Ohhh, so THIS is why they hate us!

The Article: US Weapons at War by the Arms Trade Resource Center. And here I was, thinking that they hated our freedoms.

The Text: A new report by the New York-based World Policy Institute finds that a majority of U.S. arms sales to the developing world go to regimes defined as undemocratic by our own State Department. Furthermore, U.S.-supplied arms are involved in a majority of the world’s active conflicts.

“Billions of U.S. arms sales to Afghanistan in the 1980s ended up empowering Islamic fundamentalist fighters across the globe,” notes report co-author William D. Hartung. “Our current policy of arming unstable regimes could have similarly disastrous consequences, with U.S.-supplied weapons falling into the hands of terrorists, insurgents, or hostile governments.”

“Perhaps no single policy is more at odds with President Bush’s pledge to ‘end tyranny in our world’ than the United States’ role as the world’s leading arms exporting nation, ” said Frida Berrigan, the report’s co-author. “Although arms sales are often justified on the basis of their purported benefits, from securing access to overseas military facilities to rewarding coalition partners, these alleged benefits often come at a high price.”

As in the case of recent decisions to provide new F-16 fighter planes to Pakistan while pledging comparable high tech military hardware to its rival India, U.S. arms sometimes go to both sides in long brewing conflicts. And the tens of millions of U.S. arms transfers to Uzbekistan exemplify the negative consequences of arming repressive regimes.

Among the key findings of this report are the following:

In 2003, the last year for which full information is available, the United States transferred weaponry to 18 of the 25 countries involved in active conflicts.

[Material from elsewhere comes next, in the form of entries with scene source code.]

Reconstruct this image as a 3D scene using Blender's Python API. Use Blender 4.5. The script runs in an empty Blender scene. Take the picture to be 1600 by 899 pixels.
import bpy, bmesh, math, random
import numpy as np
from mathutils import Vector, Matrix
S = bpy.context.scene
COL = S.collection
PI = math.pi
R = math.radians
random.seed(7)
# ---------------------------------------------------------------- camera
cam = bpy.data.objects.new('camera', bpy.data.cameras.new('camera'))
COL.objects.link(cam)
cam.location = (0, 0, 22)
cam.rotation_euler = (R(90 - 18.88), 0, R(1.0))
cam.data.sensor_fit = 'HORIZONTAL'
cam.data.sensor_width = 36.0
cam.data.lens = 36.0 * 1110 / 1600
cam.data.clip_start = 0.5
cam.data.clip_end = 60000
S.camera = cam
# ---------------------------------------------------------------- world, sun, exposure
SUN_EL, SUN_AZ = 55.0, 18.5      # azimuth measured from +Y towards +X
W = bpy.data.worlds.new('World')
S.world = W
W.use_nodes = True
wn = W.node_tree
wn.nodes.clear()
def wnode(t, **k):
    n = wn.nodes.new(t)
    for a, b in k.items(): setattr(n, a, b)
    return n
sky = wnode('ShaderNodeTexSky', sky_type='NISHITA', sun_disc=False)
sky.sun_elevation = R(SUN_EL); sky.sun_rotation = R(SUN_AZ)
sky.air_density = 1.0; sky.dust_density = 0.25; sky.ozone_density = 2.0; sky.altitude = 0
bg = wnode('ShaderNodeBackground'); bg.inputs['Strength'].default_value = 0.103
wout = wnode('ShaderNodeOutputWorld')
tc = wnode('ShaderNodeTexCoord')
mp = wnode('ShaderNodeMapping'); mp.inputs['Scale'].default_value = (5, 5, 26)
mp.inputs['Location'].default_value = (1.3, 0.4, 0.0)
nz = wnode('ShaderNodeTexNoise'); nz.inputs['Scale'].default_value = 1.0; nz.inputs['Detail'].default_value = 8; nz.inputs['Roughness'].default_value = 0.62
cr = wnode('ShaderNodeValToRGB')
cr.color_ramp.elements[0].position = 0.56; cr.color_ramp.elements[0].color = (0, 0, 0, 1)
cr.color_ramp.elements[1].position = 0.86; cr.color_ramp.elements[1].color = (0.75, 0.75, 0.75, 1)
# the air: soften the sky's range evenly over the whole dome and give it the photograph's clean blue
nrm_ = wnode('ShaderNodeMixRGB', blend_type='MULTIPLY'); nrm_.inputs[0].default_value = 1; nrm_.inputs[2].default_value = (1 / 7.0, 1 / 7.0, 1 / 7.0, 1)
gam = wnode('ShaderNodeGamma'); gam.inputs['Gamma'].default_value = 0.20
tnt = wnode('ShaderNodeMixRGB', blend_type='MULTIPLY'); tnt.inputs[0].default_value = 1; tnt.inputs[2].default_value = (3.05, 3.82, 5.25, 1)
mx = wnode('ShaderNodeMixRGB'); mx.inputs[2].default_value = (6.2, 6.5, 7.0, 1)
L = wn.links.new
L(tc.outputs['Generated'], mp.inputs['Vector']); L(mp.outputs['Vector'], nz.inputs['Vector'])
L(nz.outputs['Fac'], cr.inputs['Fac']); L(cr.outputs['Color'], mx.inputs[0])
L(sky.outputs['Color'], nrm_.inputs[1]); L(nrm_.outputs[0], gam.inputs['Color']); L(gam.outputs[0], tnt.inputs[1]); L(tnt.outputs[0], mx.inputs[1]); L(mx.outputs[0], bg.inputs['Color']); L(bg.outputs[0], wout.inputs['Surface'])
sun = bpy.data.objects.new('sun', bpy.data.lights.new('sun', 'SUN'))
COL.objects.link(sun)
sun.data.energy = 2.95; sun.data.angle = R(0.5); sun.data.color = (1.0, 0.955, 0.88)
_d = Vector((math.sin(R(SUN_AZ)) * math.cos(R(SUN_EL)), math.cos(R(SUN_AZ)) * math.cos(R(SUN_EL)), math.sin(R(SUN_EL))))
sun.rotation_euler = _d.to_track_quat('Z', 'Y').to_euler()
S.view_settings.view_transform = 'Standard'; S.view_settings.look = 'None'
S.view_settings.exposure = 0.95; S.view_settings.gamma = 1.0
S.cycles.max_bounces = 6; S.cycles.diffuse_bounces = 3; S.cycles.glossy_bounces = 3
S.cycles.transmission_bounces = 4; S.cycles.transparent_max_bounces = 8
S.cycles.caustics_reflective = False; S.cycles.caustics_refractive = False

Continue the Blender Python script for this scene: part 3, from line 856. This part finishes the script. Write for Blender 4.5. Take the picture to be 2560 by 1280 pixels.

From Angola, Chad and Ethiopia, to Colombia, Pakistan, Israel and the Philippines, transfers through the two largest U.S. arms sales programs (Foreign Military Sales and Commercial Sales) to these conflict nations totaled nearly $1 billion in 2003.

In 2003, more than half of the top 25 recipients of U.S. arms transfers in the developing world (13 of 25) were defined as undemocratic by the U.S. State Department’s Human Rights Report: in the sense that “citizens do not have the right to change their own government.” These 13 nations received over $2.7 billion in U.S. arms transfers in 2003, with the top recipients including Saudi Arabia ($1.1 billion), Egypt ($1.0 billion), Kuwait ($153 million), the United Arab Emirates ($110 million) and Uzbekistan ($33 million).

When countries designated by the State Department’s Human Rights Report to have poor human rights records or serious patterns of abuse are factored in, 20 of the top 25 U.S. arms clients in the developing world in 2003 — a full 80% — were either undemocratic regimes or governments with records of major human rights abuses.

The largest U.S. military aid program, Foreign Military Financing (FMF), increased by 68% from 2001 to 2003, from $3.5 billion to nearly $6 billion. The biggest increases went to countries that were engaged as U.S. allies in the wars in Iraq or Afghanistan, including Jordan ($525 million increase from 2001 to 2003), Afghanistan ($191 million increase), Pakistan ($224 million increase), and Bahrain ($90 million increase). The Philippines, where the United States stepped up joint operations against a local terrorist group with alleged links to al-Qaeda, also received a substantial increase from 2001 to 2003 ($47 million).

Military aid totals have leveled off slightly since their FY 2003 peak, coming in at a requested $4.5 billion for 2006. The number of countries receiving FMF assistance increased by 50% from FY 2001 to FY 2006—from 48 to 71.

“Arming repressive regimes while simultaneously proclaiming a campaign against tyranny undermines the credibility of the United States and makes it harder to hold other nations to high standards of conduct on human rights and other key issues,” argues Frida Berrigan.

Arming undemocratic governments often helps to enhance their power, fueling conflict or enabling human rights abuses. These blows to the reputation of the United States are in turn impediments to winning the “war of ideas” in the Muslim world and beyond, undermining efforts to dry up financial and political support for terrorist organizations like al-Qaeda.

“The time has come to impose greater scrutiny on U.S. arms transfers and military aid programs,” says William Hartung. “They are not simply another tool in the foreign policy toolbox, to be used to win friends and intimidate adversaries as needed.”

A good starting point towards a more sound arms sales policy would be to implement the underlying assumptions of U.S. arms export law, which call for a rming nations only for purposes of self-defense and avoiding arms sales to nations that engage in patterns of systematic human rights abuses. This shift could come either via new legislation or Executive Branch policy initiatives.

Equally important, the automatic assumption that arms transfers are the preferred “barter” for access to military facilities or other security “goods” sought from other nations should be seriously re-considered. Economic aid, political support and other forms of engagement should be explored as alternatives whenever possible.